Go through the material below and copy each line where the word "Measure" appears.

** begin Supplied material **

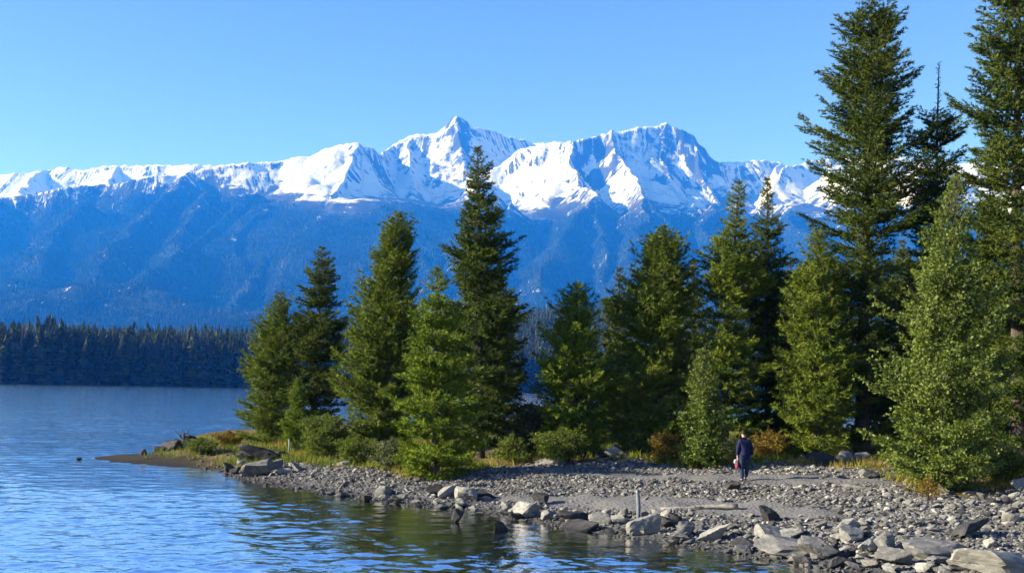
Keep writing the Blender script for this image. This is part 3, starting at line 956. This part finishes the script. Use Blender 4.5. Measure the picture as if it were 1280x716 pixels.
for i, (lab, bpx, tpy, prof, mk) in enumerate(shrubs):
    place_plant('shrub', lab, 'shrub', bpx, tpy, prof, M[mk], 700 + i * 5, trunk=0.03, tparts=('stem', 'foliage'), **SHR)

# ------------------------------------------------------------------ far shore: hill and forest
FS = np.array([at_level(x, y, 0.0)[:2] for x, y in ((-500, 467.6 + 2), (-200, 473.8), (0, 478.0), (150, 480.6), (300, 483.2), (430, 485.6), (660, 489.7), (900, 494.6), (1200, 500.8), (1700, 511.2))])


def rise(px):
    return np.interp(px, [-100, 0, 300, 450, 700, 900], [0.25, 0.35, 0.80, 1.35, 2.1, 2.2])


def hill_base(back):
    return np.interp(back, [-60, 0, 6, 60, 200, 600, 1500, 3000, 4700], [-6.5, 0.0, 0.8, 6, 22, 46, 66, 74, 80])


o_ = np.argsort(FS[:, 0]); FS = FS[o_]
uu = np.linspace(FS[0, 0] * 1.0, FS[-1, 0], 260)
gl_ = np.concatenate([np.linspace(-60, 60, 25), np.linspace(75, 700, 60), np.linspace(760, 4700, 60)])
U, G = np.meshgrid(uu, gl_)
fan = 1 + np.maximum(G, 0) / 900.0
X = U * fan
Y = np.interp(U, FS[:, 0], FS[:, 1]) + G * (1.0)
Z = hill_base(G) * np.where(G > 0, rise(640 + U / np.interp(U, FS[:, 0], FS[:, 1]) * F), 1.0)
tag(obj('far_shore_hill', make_mesh('far_shore_hill', np.stack([X, Y, Z], -1).reshape(-1, 3), grid_faces(*X.shape), M['hill'], True)), kind='structure')


def spire(seed, tiers, per, H=1.0, w=0.14):
    """small conifer for the far shore: stacked ragged drooping fans of narrow triangles"""
    g = np.random.default_rng(seed)
    V = []; tint = []
    skew = g.normal(0, 0.01, 2)
    for k in range(tiers):
        tf = 0.04 + 0.94 * (k / (tiers - 1.0)) ** 0.9
        r = w * (1 - tf) ** 0.8 * g.uniform(0.7, 1.15) + 0.010
        for j in range(per):
            a = g.random() * 6.283; da = g.uniform(0.35, 0.7)
            rl = r * g.uniform(0.65, 1.2)
            c = np.array([skew[0] * k, skew[1] * k, 0])
            zt = (tf + 0.06 * g.random() + 0.02) * H
            zb = (tf - 0.05 * g.random()) * H
            V += [c + [0, 0, zt], c + [math.cos(a - da) * rl, math.sin(a - da) * rl, zb], c + [math.cos(a + da) * rl, math.sin(a + da) * rl, zb + 0.01 * g.normal() * H]]
            q = g.random(); tint += [q, q, q]
    V += [np.array([-0.006, 0, 0.9]) * H, np.array([0.006, 0, 0.9]) * H, np.array([0, 0, 1.02]) * H]
    tint += [0.5] * 3
    return np.array(V), np.arange(len(V)).reshape(-1, 3), np.array(tint)


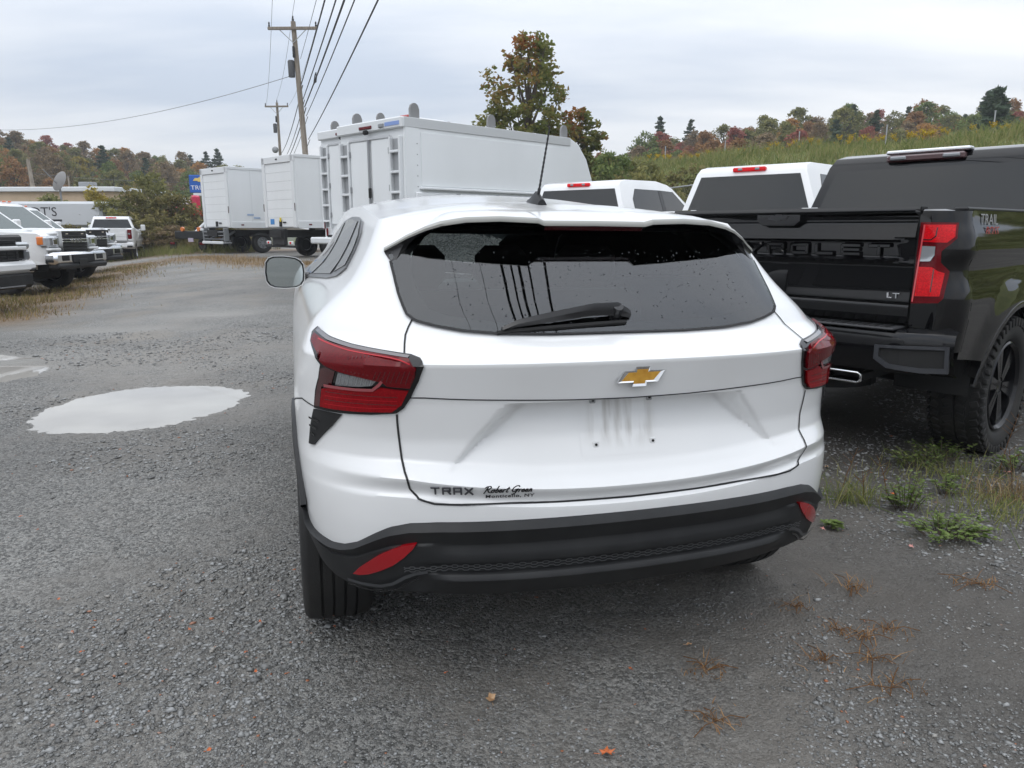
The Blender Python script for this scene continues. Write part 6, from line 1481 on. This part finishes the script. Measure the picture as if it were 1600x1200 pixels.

** end Supplied material **

### [Solution]
Keep writing the Blender script for this image. This is part 3, starting at line 956. This part finishes the script. Use Blender 4.5. Measure the picture as if it were 1280x716 pixels.
The Blender Python script for this scene continues. Write part 6, from line 1481 on. This part finishes the script. Measure the picture as if it were 1600x1200 pixels.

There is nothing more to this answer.